是枝:それは僕がテレビからスタートしてるから。テレビのカメラはどんどん軽量化して軽くなって僕でも(カメラを)回せるようになったから、スタッフが少人数でも僕もドキュメンタリーを撮れたんですけど。そのメリットとデメリットもあるでしょ。映画もやっぱりねえ、カメラがあってねえ。

別所:それは裏メッセージでいうと、今来ている人たちに対してもあえて不自由なところに飛び込んで行けってことですか? 深読みしすぎですか?

是枝:画質は前提として、デジタルで撮ったとするでしょう。カットかけるでしょう。すぐ再生できるじゃないですか。それでほぼ完成に近いクオリティでその場で観られるでしょう。そうするとカメラを回している瞬間の唯一性みたいなものがなくなっちゃう。

カメラマンのリー・ピンピンと仕事したときに思ったんだけど、フィルターワークとレンズのセレクションによって今どういう絵ができてるかってのは、モニターを出しているんだけど彼の頭の中にしかないの。みんなはそれを想像しながら現場にいて、上がってきて「あっこういう絵だったんだ!」ってみんな初めて気づくのね。

彼は後処理でいじらない人だから現場で撮ったものがすべてなんですよ。だからあとから赤を調整するとか、青を抜くとかほとんどしなかったんですよ。僕らには見えてないけど、(彼は)「もうすることはない、できてる。今のカットでOKだ」って。かっこいいなあって思っちゃった。単純に「かっこいいなあカメラマン!」って。

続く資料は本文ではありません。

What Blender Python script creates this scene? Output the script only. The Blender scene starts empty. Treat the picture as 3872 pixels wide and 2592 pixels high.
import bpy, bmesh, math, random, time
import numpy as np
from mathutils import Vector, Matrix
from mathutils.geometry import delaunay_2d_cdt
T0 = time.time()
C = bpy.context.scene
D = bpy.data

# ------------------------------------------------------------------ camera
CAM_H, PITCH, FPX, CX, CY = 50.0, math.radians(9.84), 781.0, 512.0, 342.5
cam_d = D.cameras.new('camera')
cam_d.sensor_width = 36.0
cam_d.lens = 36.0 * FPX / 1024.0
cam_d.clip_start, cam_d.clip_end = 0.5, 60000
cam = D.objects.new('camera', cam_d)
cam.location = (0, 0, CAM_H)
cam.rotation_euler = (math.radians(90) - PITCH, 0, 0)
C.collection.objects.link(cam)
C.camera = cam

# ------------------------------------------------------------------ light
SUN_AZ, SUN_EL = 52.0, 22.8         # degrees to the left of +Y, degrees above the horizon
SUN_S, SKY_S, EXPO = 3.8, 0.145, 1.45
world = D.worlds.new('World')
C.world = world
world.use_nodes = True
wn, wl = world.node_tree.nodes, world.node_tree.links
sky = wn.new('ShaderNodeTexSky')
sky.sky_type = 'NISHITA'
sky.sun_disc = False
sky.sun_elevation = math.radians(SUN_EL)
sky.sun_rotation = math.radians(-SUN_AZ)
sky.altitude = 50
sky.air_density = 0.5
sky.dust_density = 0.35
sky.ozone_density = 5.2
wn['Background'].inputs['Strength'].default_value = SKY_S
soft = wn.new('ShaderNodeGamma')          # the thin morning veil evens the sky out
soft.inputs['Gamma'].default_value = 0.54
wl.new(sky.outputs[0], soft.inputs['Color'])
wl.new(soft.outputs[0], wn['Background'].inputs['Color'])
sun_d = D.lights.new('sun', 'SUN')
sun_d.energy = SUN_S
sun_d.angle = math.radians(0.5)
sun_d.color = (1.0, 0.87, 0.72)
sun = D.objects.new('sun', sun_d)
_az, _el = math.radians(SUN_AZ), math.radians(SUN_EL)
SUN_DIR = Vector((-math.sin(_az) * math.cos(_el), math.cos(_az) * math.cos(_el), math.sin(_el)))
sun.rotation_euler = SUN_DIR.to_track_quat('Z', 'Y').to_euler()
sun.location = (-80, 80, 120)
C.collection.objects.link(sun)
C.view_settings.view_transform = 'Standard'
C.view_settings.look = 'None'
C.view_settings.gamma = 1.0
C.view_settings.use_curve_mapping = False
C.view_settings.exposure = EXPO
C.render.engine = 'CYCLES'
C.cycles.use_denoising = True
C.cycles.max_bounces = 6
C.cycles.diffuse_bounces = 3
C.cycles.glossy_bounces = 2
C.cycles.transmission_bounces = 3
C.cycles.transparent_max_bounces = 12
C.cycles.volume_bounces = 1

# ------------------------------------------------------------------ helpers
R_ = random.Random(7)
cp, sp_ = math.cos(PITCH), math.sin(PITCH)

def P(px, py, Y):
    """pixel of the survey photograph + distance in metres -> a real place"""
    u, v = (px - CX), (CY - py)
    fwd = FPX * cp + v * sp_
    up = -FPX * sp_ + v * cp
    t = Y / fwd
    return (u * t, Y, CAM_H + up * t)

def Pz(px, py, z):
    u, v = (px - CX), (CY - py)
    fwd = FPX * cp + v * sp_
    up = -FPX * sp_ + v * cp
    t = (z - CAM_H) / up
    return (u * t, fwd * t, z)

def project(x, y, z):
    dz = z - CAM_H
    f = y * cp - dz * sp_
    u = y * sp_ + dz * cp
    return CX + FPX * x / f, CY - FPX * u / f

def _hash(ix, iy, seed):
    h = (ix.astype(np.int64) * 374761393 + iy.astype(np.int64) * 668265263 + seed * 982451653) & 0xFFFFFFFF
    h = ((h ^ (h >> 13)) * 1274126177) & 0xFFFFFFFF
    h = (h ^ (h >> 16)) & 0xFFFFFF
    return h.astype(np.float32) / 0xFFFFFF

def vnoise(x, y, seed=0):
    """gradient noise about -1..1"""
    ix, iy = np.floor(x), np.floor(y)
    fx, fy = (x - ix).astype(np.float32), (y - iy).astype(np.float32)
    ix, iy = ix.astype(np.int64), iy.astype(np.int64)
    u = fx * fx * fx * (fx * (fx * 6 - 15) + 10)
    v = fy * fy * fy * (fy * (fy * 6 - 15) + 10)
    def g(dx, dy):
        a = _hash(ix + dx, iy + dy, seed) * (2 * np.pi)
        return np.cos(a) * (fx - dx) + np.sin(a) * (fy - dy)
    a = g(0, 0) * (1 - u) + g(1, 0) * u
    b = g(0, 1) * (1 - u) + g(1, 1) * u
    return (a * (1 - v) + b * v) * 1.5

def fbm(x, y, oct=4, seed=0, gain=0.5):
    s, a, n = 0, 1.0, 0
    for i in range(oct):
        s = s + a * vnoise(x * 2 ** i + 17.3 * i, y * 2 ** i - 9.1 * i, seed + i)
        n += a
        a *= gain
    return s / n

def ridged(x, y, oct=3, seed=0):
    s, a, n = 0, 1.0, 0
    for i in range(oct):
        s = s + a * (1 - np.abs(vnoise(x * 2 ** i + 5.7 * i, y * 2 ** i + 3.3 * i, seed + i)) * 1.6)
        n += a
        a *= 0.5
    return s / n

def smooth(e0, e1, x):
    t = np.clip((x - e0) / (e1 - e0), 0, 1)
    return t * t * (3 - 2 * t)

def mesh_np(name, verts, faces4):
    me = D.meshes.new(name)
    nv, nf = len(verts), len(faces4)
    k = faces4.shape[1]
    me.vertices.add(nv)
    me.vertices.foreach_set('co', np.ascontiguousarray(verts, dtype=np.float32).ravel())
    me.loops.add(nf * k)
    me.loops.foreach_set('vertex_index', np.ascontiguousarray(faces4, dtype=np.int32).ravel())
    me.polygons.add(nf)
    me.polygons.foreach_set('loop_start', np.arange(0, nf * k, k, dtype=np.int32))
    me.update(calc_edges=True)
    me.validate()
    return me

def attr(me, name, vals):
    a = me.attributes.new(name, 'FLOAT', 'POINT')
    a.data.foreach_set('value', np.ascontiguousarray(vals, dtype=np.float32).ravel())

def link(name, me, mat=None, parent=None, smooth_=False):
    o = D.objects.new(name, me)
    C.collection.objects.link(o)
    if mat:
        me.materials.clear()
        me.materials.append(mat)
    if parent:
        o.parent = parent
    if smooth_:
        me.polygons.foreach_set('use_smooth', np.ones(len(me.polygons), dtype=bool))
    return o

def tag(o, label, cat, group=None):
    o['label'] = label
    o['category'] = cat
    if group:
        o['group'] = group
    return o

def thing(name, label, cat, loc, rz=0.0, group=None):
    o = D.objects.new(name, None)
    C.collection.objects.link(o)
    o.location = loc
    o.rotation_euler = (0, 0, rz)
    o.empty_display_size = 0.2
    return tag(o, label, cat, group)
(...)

別所:撮ったものを想像できる力っていうか、やっぱりそれをもってないと。

是枝:今撮っているものを、見えているものとは違うものとして想像しながら現場にいるってことが、たぶんその時間を特別なものにすると思っているんだけど、デジタルになってモニターがでるとスタッフの半分はその前に張り付くことになるんですよ。そこでチェックができちゃうから。

別所:そうですよね。さっきから出ている空間の把握能力ってあるじゃないですか、芝居も監督もスタッフもね。奥行とか見てないでモニターばっかり見てたら。

是枝:そうなんですよ、でもどうしてもモニター前にいる時間が長くなっていってしまう自分もいて。ちょっと集中力が欠けていたりすると、チェックしてもう1回みたいなことってあるじゃないですか。そうするとそのときの集中力に、信頼感がなくなってくるんだよな。

OKって言う自分が不安になるみたいな感じ。チェックしますっていっちゃうみたいな。それが果たして便利になったのか、映画にとってそれはどうなんだってのは常に悩むところなんですけど。

別所:これはもう映画道の世界ですね。チェックしますって言うか、OKって言えるか。監督として。

是枝:そうなんだよね、カメラマンのリーさんみたいに「今のでOKだ」っていうふうに監督がカットかけた瞬間に言えればいいんだけど、そうじゃなくなっていくことの良さ悪さってのがデジタルにはあるなっていう感じです。